Um Poder sem poder
Publicado em 24.02.2008 no Jornal do Commercio
Enfraquecido por sucessivas crises e pela burocracia na elaboração de leis, Parlamento sofre com o desgaste da sua imagem
Sérgio Montenegro Filho
smontenegro@jc.com.br
Criado para funcionar como a voz oficial da sociedade, o Poder Legislativo vem, ao longo dos últimos anos, perdendo sua força e amargando uma séria crise de confiança exatamente junto a quem deveria representar. Abalado por sucessivos escândalos, legislando cada vez menos – e sempre à base de acordos políticos –, e com a credibilidade em baixa, o Congresso Nacional é o maior exemplo do enfraquecimento do Poder, que é composto, ainda, pelas assembléias estaduais e as câmaras municipais. O Legislativo brasileiro cumpre o que previu, no final do século passado, o filósofo político italiano Norberto Bobbio, ao afirmar que o mundo estava vivendo “o ocaso do Parlamento”.
Especialistas, ex-parlamentares e até alguns deputados e senadores na ativa concordam que é hora de promover uma reformulação profunda na instituição como saída para restituir-lhe força suficiente para se livrar das interferências do Executivo e do Judiciário. Por mais que tentem, os parlamentares não conseguem votar leis de forma ágil. Como conseqüência, acusam o governo federal de exceder-se na edição de medidas provisórias, instrumento criado pela Emenda Constitucional 32, que concede ao Executivo o poder de promulgar dispositivos legais de imediato, deixando para depois a chancela do Legislativo. E enquanto não são votadas, as MPs trancam a pauta do Congresso evitando que qualquer outra matéria seja apreciada.
As queixas dos parlamentares também recaem, vez por outra, sobre o Judiciário, que tem utilizado sua prerrogativa de promulgar resoluções oficiais, antecipando-se a medidas que deixam de ser votadas no Congresso por pura falta de agilidade. “O primeiro requisito para um Parlamento é funcionar. Em qualquer país decente se vota uma lei em oito dias. Aqui, leva meses. É preciso encontrar uma maneira de analisar os projetos sem passar por tantas comissões nas duas casas”, analisa o advogado José Paulo Cavalcanti, estudioso do assunto.
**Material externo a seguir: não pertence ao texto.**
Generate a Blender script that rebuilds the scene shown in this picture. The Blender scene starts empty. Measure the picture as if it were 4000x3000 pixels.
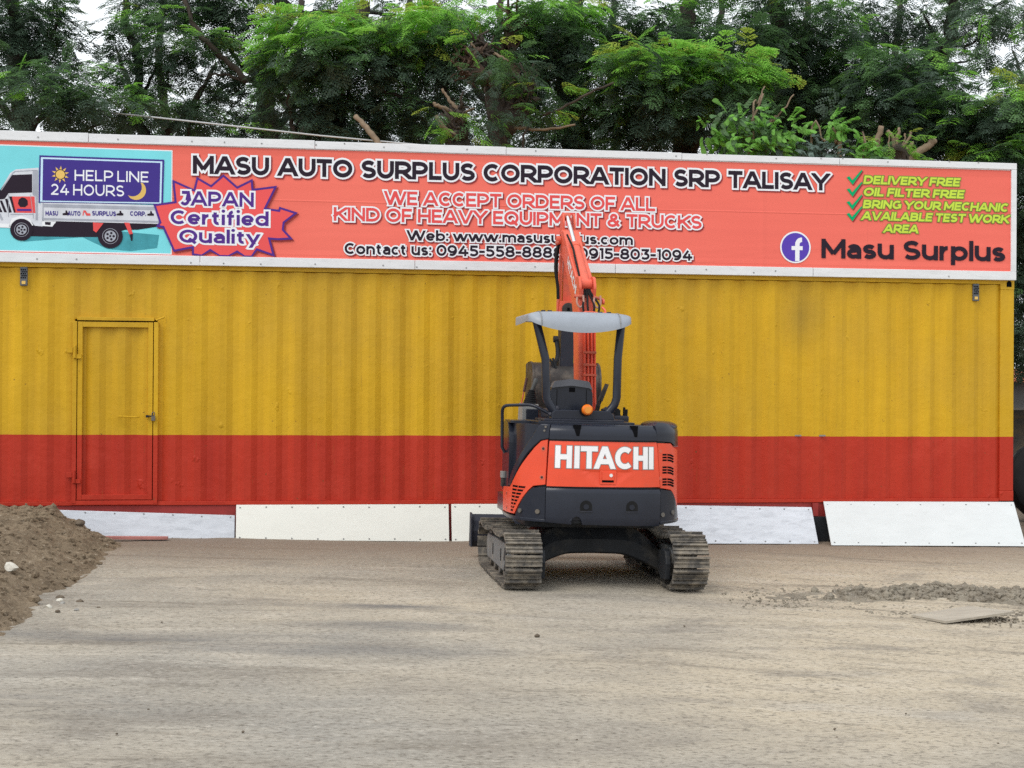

Segundo ele, somente uma reforma política eficaz faria o Congresso funcionar, porque no modelo atual, a votação de leis tem se tornado impraticável. “Mas os parlamentares não querem a reforma. Querem sempre algo que favoreça a reeleição deles. É uma questão ética, e não uma questão política”, sentencia. “Desse jeito, não tem porque estarem se queixando das medidas provisórias. Eles não legislam, e sem elas, o país pára”, reforça.
CARGOS E FAVORES
Fundada com o objetivo de fiscalizar e propor medidas saneadoras para os órgãos governamentais, a ONG Transparência Brasil faz duras críticas à atuação do Congresso Nacional, assembléias estaduais e câmaras de vereadores. De acordo com o coordenador da entidade, Cláudio Weber Abramo, o Legislativo brasileiro está desfigurado, se transformou num “balcão de negócios” e, mesmo que alguns dos seus integrantes não concordem, não conseguem reverter a situação.
“O Legislativo está totalmente coptado. Em troca de cargos e favores, presta os serviços que o Executivo quer. É um Poder sem força própria porque se submete a isso”, diz Abramo, responsabilizando a própria Constituição Federal pela situação. “A Carta garante à Presidência da República um poder excessivo de distribuir cargos e verbas, transformando o Legislativo numa usina de corrupção. Só se muda isso mexendo no arcabouço institucional, com uma reforma constitucional, a revisão dos códigos de processo civil e penal e a criação de mecanismos externos de controle”, acrescenta.
Análise semelhante é feita por Marcos Verlaine, do Departamento Intersindical de Assessoria Parlamentar (Diap). O organismo foi criado em 1983 para acompanhar o desempenho dos deputados e senadores, e divulga avaliações periódicas dos “melhores e piores” parlamentares. “Enquanto o Congresso não resolver seus próprios problemas, não legislar e ficar barganhando, vai continuar sendo atropelado pelo Executivo e Judiciário”, afirma.
Segundo Verlaine, a reforma política que começou a ser discutida no ano passado tocava em aspectos importantes para reformular o Poder, como a mudança nas eleições proporcionais, mas foi implodida por parlamentares que temiam prejudicar seus próprios interesses. “É um sistema que já dura mais de 60 anos e ninguém quer mudar. A maioria dos parlamentares passa ao largo das grandes questões nacionais. Eleitos sem uma plataforma, vão legislar de acordo com seus interesses, sem compromissos partidários ou ideológicos”, completa.